La deuxième partie de l'ouvrage réunit des textes dont l'objet est « d'analyser les champs de recherche ouverts ou couverts par l'histoire du temps présent. La grande question est de savoir dans quelle mesure cette dernière a permis à l'histoire contemporaine de rattraper son retard méthodologique sur l'histoire des autres périodes ». L'ouverture de l'histoire du temps présent aux sciences sociales et politiques apparaît majeure dans cette perspective.

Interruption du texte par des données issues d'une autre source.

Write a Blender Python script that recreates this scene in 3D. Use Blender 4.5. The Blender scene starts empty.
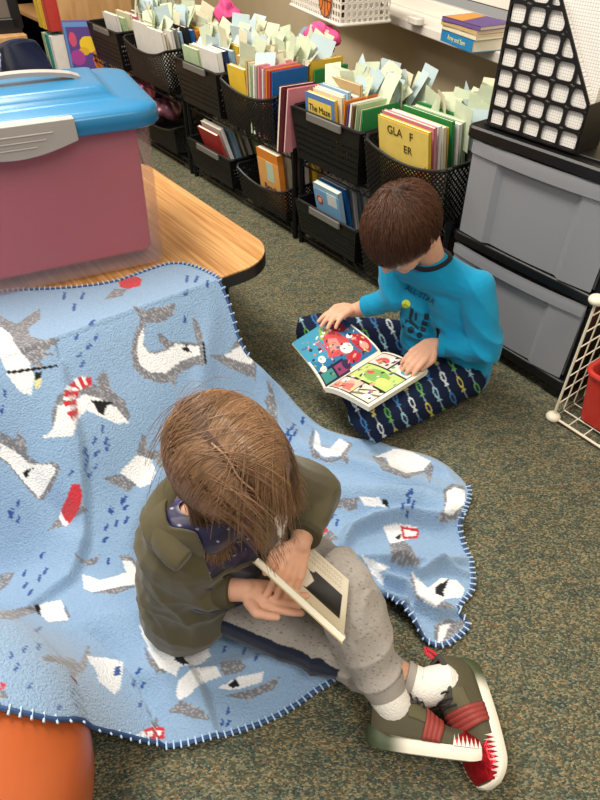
import bpy, bmesh, math, random
import numpy as np
from mathutils import Vector, Matrix, Euler
random.seed(7); RNG = np.random.default_rng(7)
C = bpy.context.scene.collection
PI = math.pi
# ---------------------------------------------------------------- camera numbers (room frame: x along the rack, y into the wall)
FPX = 610.0; TH = math.radians(41.5); HC = 1.1
st, ct = math.sin(TH), math.cos(TH)
CR, SR = 0.596, -0.803
def cam2room(X, Y): return (X*CR + Y*SR, -X*SR + Y*CR)
def J(px, py, h):
    """point of the room at height h seen at that place of the photograph"""
    a = (px-300)/FPX; b = (400-py)/FPX
    d = (a, ct+b*st, -st+b*ct); t = (h-HC)/d[2]
    x, y = cam2room(d[0]*t, d[1]*t)
    return Vector((x, y, h))
def proj(P):
    """room points (n,3) -> image coordinates"""
    P = np.asarray(P, float)
    X = P[:,0]*CR - P[:,1]*SR; Y = P[:,0]*SR + P[:,1]*CR; Z = P[:,2]-HC
    zc = Y*ct - Z*st; yc = Y*st + Z*ct
    return np.stack([300+FPX*X/zc, 400-FPX*yc/zc], 1)
# ---------------------------------------------------------------- materials
def srgb(c):
    if isinstance(c, str):
        c = c.lstrip('#'); c = tuple(int(c[i:i+2], 16)/255 for i in (0, 2, 4))
    return tuple(v/12.92 if v <= .04045 else ((v+.055)/1.055)**2.4 for v in c)
MATS = {}
def mat(name, col='#808080', rough=.6, metal=0, bump=0, bscale=200, vary=0, vscale=8, spec=.5, attr=None, sheen=0, alpha=1, coat=0, emit=0, wave=False):
    if name in MATS: return MATS[name]
    m = bpy.data.materials.new(name); m.use_nodes = True
    n = m.node_tree.nodes; l = m.node_tree.links; b = n['Principled BSDF']
    c = srgb(col)
    b.inputs['Base Color'].default_value = (*c, 1)
    b.inputs['Roughness'].default_value = rough; b.inputs['Metallic'].default_value = metal
    b.inputs['Specular IOR Level'].default_value = spec
    b.inputs['Sheen Weight'].default_value = sheen; b.inputs['Sheen Roughness'].default_value = .5
    b.inputs['Coat Weight'].default_value = coat
    b.inputs['Alpha'].default_value = alpha
    tc = n.new('ShaderNodeTexCoord')
    src = None
    if attr:
        a = n.new('ShaderNodeAttribute'); a.attribute_name = attr; src = a.outputs['Color']
    if vary:
        t = n.new('ShaderNodeTexNoise'); t.inputs['Scale'].default_value = vscale; t.inputs['Detail'].default_value = 4
        l.new(tc.outputs['Object'], t.inputs['Vector'])
        mp = n.new('ShaderNodeMapRange'); mp.inputs['From Min'].default_value = .3; mp.inputs['From Max'].default_value = .7
        mp.inputs['To Min'].default_value = 1-vary; mp.inputs['To Max'].default_value = 1+vary
        l.new(t.outputs['Fac'], mp.inputs['Value'])
        mx = n.new('ShaderNodeMix'); mx.data_type = 'RGBA'; mx.blend_type = 'MULTIPLY'; mx.inputs[0].default_value = 1
        if src: l.new(src, mx.inputs[6])
        else: mx.inputs[6].default_value = (*c, 1)
        l.new(mp.outputs['Result'], mx.inputs[7]); src = mx.outputs[2]
    if src: l.new(src, b.inputs['Base Color'])
    if bump:
        t = n.new('ShaderNodeTexNoise'); t.inputs['Scale'].default_value = bscale; t.inputs['Detail'].default_value = 3
        l.new(tc.outputs['Object'], t.inputs['Vector'])
        bp = n.new('ShaderNodeBump'); bp.inputs['Strength'].default_value = bump; bp.inputs['Distance'].default_value = .004
        l.new(t.outputs['Fac'], bp.inputs['Height']); l.new(bp.outputs['Normal'], b.inputs['Normal'])
    if emit:
        b.inputs['Emission Color'].default_value = (*c, 1); b.inputs['Emission Strength'].default_value = emit
    MATS[name] = m; return m
def colmat(hexc, rough=.5):
    return mat('paint_'+hexc.strip('#'), hexc, rough, vary=.05, vscale=30)
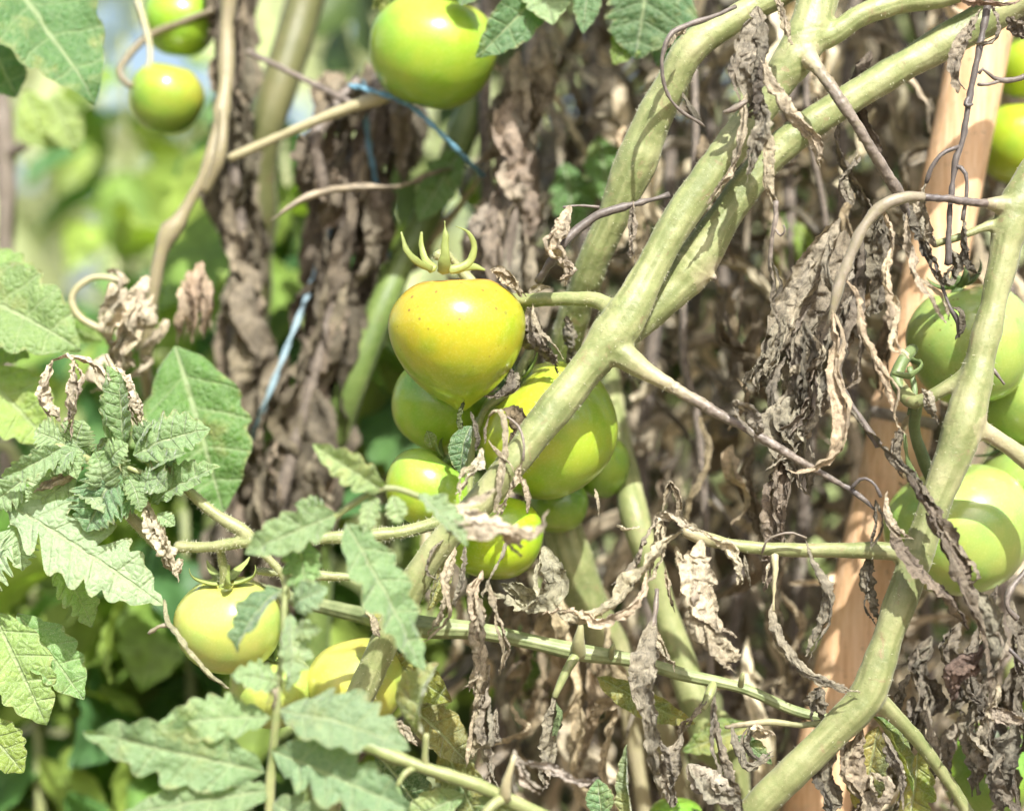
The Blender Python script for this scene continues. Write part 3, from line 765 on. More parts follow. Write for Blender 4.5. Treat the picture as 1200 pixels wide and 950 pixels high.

La demande sociale pour l'histoire du temps présent est plus grande que pour celle d'autres périodes. Et même, comme l'écrit l'un des intervenants, « l'histoire du temps présent [...] est souvent faite à la demande de la société elle-même ». D'où le fait que «... ce type d'histoire interpelle nécessairement la morale et la politique...». Une interrogation essentielle, à laquelle aucun historien, me semble-t-il, ne peut se soustraire est amenée par Philippe Burin : est-ce que tout peut être « historisé »? Burrin pose la question de la possibilité ou de l'impossibilité d'inscrire dans l'évolution historique des phénomènes qui posent des problèmes éthiques fondamentaux (comme le génocide juif), au risque de les banaliser. Face à ce dilemme, Serge Bernstein dit voir des inconvénients à « exclure » un événement « en quelque sorte de l'histoire en le considérant comme tellement exceptionnel qu'ils ne pourrait en aucun cas, jamais, se reproduire dans d'autres circonstances. Il me semble que rien ne doit échapper à l'analyse historique, aussi graves, aussi insupportables que soient les problèmes posés ». (p. 56)

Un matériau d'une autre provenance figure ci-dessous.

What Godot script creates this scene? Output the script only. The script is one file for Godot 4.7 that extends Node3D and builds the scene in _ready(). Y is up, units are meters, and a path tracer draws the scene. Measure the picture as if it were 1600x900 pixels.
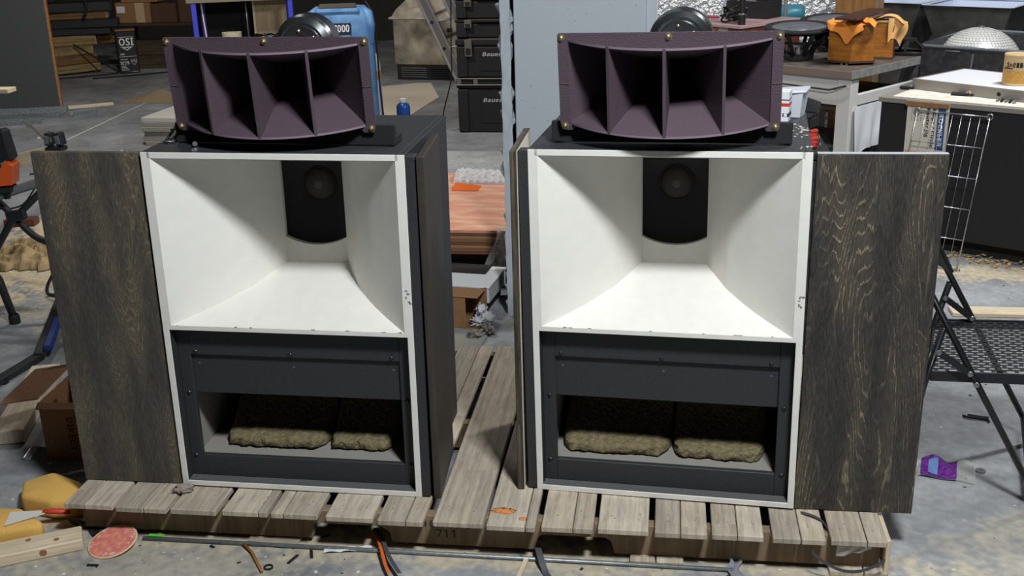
extends Node3D
# A workshop: two horn-loaded loudspeaker cabinets on a long pallet. World axes follow the pallet: x along its front, y up, z towards the camera.

var M := {}          # materials
var tx := {}         # textures
var mesh_cache := {}
var used := {}
var rng := RandomNumberGenerator.new()

# ---------------------------------------------------------------- naming and tagging
func numbered(called: String) -> String:
	var n: int = used.get(called, 0)
	used[called] = n + 1
	return called if n == 0 else "%s_%03d" % [called, n]

func tag(o: Node3D, label: String, category: String, group := "") -> Node3D:
	o.set_meta("label", label)
	o.set_meta("category", category)
	if group != "":
		o.set_meta("group", group)
	return o

func thing(called: String, label: String, category: String, at := Vector3.ZERO, yaw := 0.0, group := "") -> Node3D:
	var o := Node3D.new()
	o.name = numbered(called)
	add_child(o)
	o.position = at
	o.rotation_degrees.y = yaw
	tag(o, label, category, group)
	return o

func hang(called: String, mesh: Mesh, mat: Material, parent: Node3D, xf := Transform3D()) -> MeshInstance3D:
	var o := MeshInstance3D.new()
	o.mesh = mesh
	o.material_override = mat
	o.transform = xf
	if parent == null:
		o.name = numbered(called)
		add_child(o)
	else:
		o.name = called
		parent.add_child(o, true)
	return o

func structure(o: Node3D) -> Node3D:
	o.set_meta("kind", "structure")
	return o

# ---------------------------------------------------------------- shapes
func mb(smooth := false) -> SurfaceTool:
	var st := SurfaceTool.new()
	st.begin(Mesh.PRIMITIVE_TRIANGLES)
	st.set_smooth_group(0 if smooth else -1)
	return st

func done(st: SurfaceTool) -> ArrayMesh:
	st.generate_normals()
	return st.commit()

func tri(st: SurfaceTool, a: Vector3, b: Vector3, c: Vector3, ua := Vector2.ZERO, ub := Vector2.ZERO, uc := Vector2.ZERO) -> void:
	# counter-clockwise as seen from outside; Godot wants clockwise
	st.set_uv(ua); st.add_vertex(a)
	st.set_uv(uc); st.add_vertex(c)
	st.set_uv(ub); st.add_vertex(b)

func quad(st: SurfaceTool, a: Vector3, b: Vector3, c: Vector3, d: Vector3, ua := Vector2.ZERO, ub := Vector2.ZERO, uc := Vector2.ZERO, ud := Vector2.ZERO) -> void:
	tri(st, a, b, c, ua, ub, uc)
	tri(st, a, c, d, ua, uc, ud)

# a box with chamfered edges; UVs in metres with v along the longest side
func add_box(st: SurfaceTool, size: Vector3, xf := Transform3D(), bev := 0.002, uvo := Vector2.ZERO) -> void:
	var h := size * 0.5
	var b := minf(bev, minf(h.x, minf(h.y, h.z)) * 0.45)
	var grain := 1
	if size.x >= size.y and size.x >= size.z:
		grain = 0
	elif size.z >= size.y:
		grain = 2
	var corner := {}
	for sx in [-1, 1]:
		for sy in [-1, 1]:
			for sz in [-1, 1]:
				var s := Vector3(sx, sy, sz)
				for ax in 3:
					var p := Vector3()
					for k in 3:
						p[k] = s[k] * (h[k] if k == ax else h[k] - b)
					corner[[sx, sy, sz, ax]] = p
	var uv := func(p: Vector3, ax: int) -> Vector2:
		var q := p + h
		var i := (ax + 1) % 3
		var j := (ax + 2) % 3
		if ax == 0: i = 2; j = 1
		elif ax == 1: i = 0; j = 2
		else: i = 0; j = 1
		if i == grain:
			var t := i; i = j; j = t
		return Vector2(q[i], size[j] - q[j]) + uvo
	for ax in 3:
		var i := (ax + 1) % 3
		var j := (ax + 2) % 3
		for s in [-1, 1]:
			var ps: Array[Vector3] = []
			for d in [[-1, -1], [1, -1], [1, 1], [-1, 1]]:
				var k := [0, 0, 0]
				k[ax] = s; k[i] = d[0]; k[j] = d[1]
				ps.append(corner[[k[0], k[1], k[2], ax]])
			if s < 0:
				ps.reverse()
			quad(st, xf * ps[0], xf * ps[1], xf * ps[2], xf * ps[3], uv.call(ps[0], ax), uv.call(ps[1], ax), uv.call(ps[2], ax), uv.call(ps[3], ax))
	if b <= 0.0:
		return
	for ax in 3:   # edges parallel to ax join faces i and j
		var i := (ax + 1) % 3
		var j := (ax + 2) % 3
		for si in [-1, 1]:
			for sj in [-1, 1]:
				var lo := [0, 0, 0]
				lo[i] = si; lo[j] = sj
				var hi := lo.duplicate()
				lo[ax] = -1; hi[ax] = 1
				var a: Vector3 = corner[[lo[0], lo[1], lo[2], i]]
				var c: Vector3 = corner[[hi[0], hi[1], hi[2], i]]
				var d: Vector3 = corner[[hi[0], hi[1], hi[2], j]]
				var e: Vector3 = corner[[lo[0], lo[1], lo[2], j]]
				var ps: Array[Vector3] = [a, e, d, c]
				if si * sj < 0:
					ps.reverse()
				quad(st, xf * ps[0], xf * ps[1], xf * ps[2], xf * ps[3], uv.call(ps[0], i), uv.call(ps[1], i), uv.call(ps[2], i), uv.call(ps[3], i))
	for sx in [-1, 1]:
		for sy in [-1, 1]:
			for sz in [-1, 1]:
				var a: Vector3 = corner[[sx, sy, sz, 0]]
				var c: Vector3 = corner[[sx, sy, sz, 1]]
				var d: Vector3 = corner[[sx, sy, sz, 2]]
				if sx * sy * sz > 0:
					tri(st, xf * a, xf * c, xf * d)
				else:
					tri(st, xf * a, xf * d, xf * c)

func box_mesh(size: Vector3, bev := 0.002, uvo := Vector2.ZERO) -> ArrayMesh:
	var key := [size, bev, uvo]
	if not mesh_cache.has(key):
		var st := mb()
		add_box(st, size, Transform3D(), bev, uvo)
		mesh_cache[key] = done(st)
	return mesh_cache[key]

func at(p: Vector3, deg := Vector3.ZERO) -> Transform3D:
	return Transform3D(Basis.from_euler(deg * PI / 180.0), p)

func box(parent: Node3D, called: String, mat: Material, size: Vector3, p: Vector3, deg := Vector3.ZERO, bev := 0.002, uvo := Vector2.ZERO) -> MeshInstance3D:
	return hang(called, box_mesh(size, bev, uvo), mat, parent, at(p, deg))

# box given by its two extreme corners
func span(parent: Node3D, called: String, mat: Material, lo: Vector3, hi: Vector3, bev := 0.002, uvo := Vector2.ZERO) -> MeshInstance3D:
	return box(parent, called, mat, hi - lo, (hi + lo) * 0.5, Vector3.ZERO, bev, uvo)

func add_span(st: SurfaceTool, lo: Vector3, hi: Vector3, bev := 0.002) -> void:
	add_box(st, hi - lo, Transform3D(Basis(), (hi + lo) * 0.5), bev)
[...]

L'histoire du temps présent, à cause de sa complexité (et donc de sa fragilité), ne peut qu'inciter celui qui la pratique à redoubler de rigueur. Par son attention au contingent, à l'événement, elle devrait nous mettre en garde contre le piège de ce que Sartre appelait l'« illusion rétrospective », la rationalisation a posteriori.

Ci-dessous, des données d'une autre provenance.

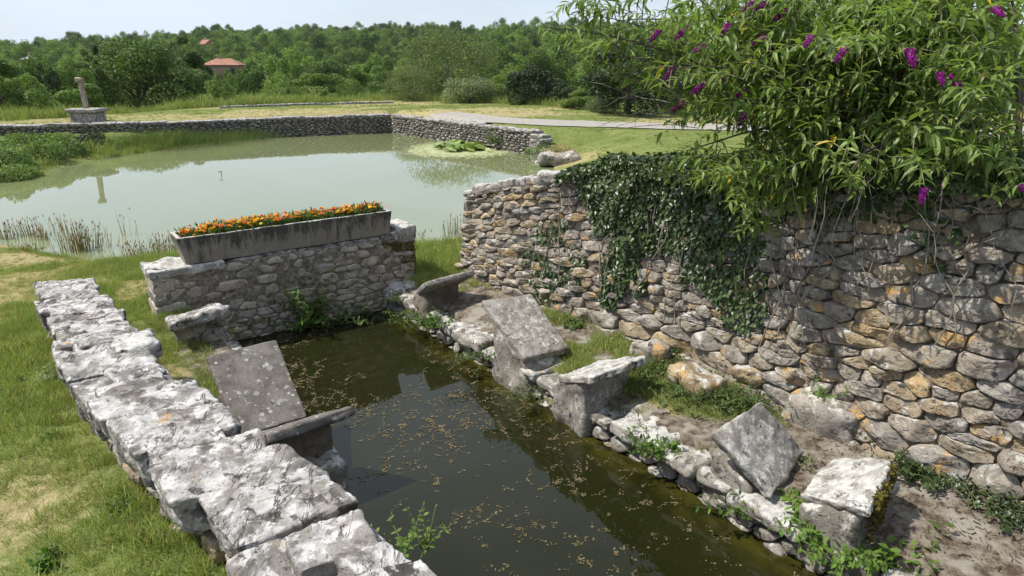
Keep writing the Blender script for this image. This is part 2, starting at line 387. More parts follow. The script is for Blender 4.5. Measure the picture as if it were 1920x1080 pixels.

Pierre Nora résume d'ailleurs bien quelques-unes des avancées théoriques de ce type d'histoire marqué du sceau du présent historique : [... ] des catégories d'intelligibilité temporelle qui lui sont particulières, comme la notion de génération par exemple, ou le retour sur la notion d'événement, la montée en puissance d'une histoire critique de la mémoire, la centralité nouvelle de l'histoire culturelle, le retour de l'histoire politique sous le signe du politique, l'attention neuve à des sujets comme les intellectuels, les symboles, les commémorations, une interrogation elle-même inédite sur ce qui nous est authentiquement contemporain. (p. 47)
Le présent ouvrage nous laisse avec bien des questions que l'on aimerait voir posées dans le contexte québécois. Pourtant, si plusieurs chercheurs d'ici abordent les rivages du « temps présent », peu semblent le faire à partir du cadre conceptuel esquissé dans cet ouvrage. Puisse sa lecture en inciter quelques-uns à le faire.